Abby no puede comprender por qué yo recojo sus excrementos cuando la calle está sembrada de otras cacas anónimas. Me observa con una mirada extraña cada vez que echo agua cuando ella es testigo de los orines humanos en callejones y rincones oscuros de la ciudad.
¿Cómo le hago entender a esta filósofa canina que muchos congéneres trabajan con la policía, con los bomberos, con los ciegos, con los cazadores, con los pastores, con niños autistas y la ley no les ampara?
¿Qué decirle si observa en cada paseo la basura esparcida: botellas, cristales, comida, colillas, enseres rotos al lado de los contenedores o escombros adornando el camino que recorre en sus paseos?
Y ella siempre con lo mismo. ¿Pero cuándo se abre el parque de perros? ¿y, si hay otro caso de rabia, qué hacemos? ¿Seis meses más?
Me salió preguntona.. Y va y me sugiere que le lea la legislación en la que los perros son miembros de la familia y adquieren derechos legítimos.

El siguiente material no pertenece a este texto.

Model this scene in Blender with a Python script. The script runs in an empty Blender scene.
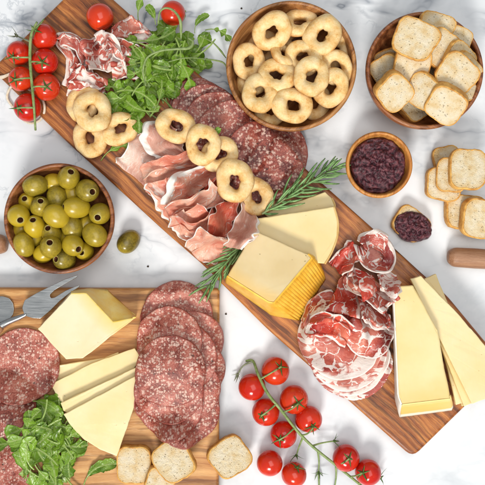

A ver cómo le justifico los carteles de “Perros no. No se permite la entrada de perros, los perros deberán ir con bozal o cualquiera de las mil limitaciones que deberán cumplir”.
Muchas noches nos reunimos clandestinamente con otros perros y otros amos en la explanada, los soltamos, charlamos sobre ellos y lo que nos aportan: fidelidad, amor, compañía. Allí , en ese lugar cercano al parque clausurado hemos hecho una peña de amigos mientras nuestras mascotas dibujan la inocencia de sentirse libres aunque sea por unos minutos.
Cerbe, Otto, Martín, Reina, Tor y otros tantos nos brindan la oportunidad de enseñarnos un escape a la tristeza de este planeta en la agonía.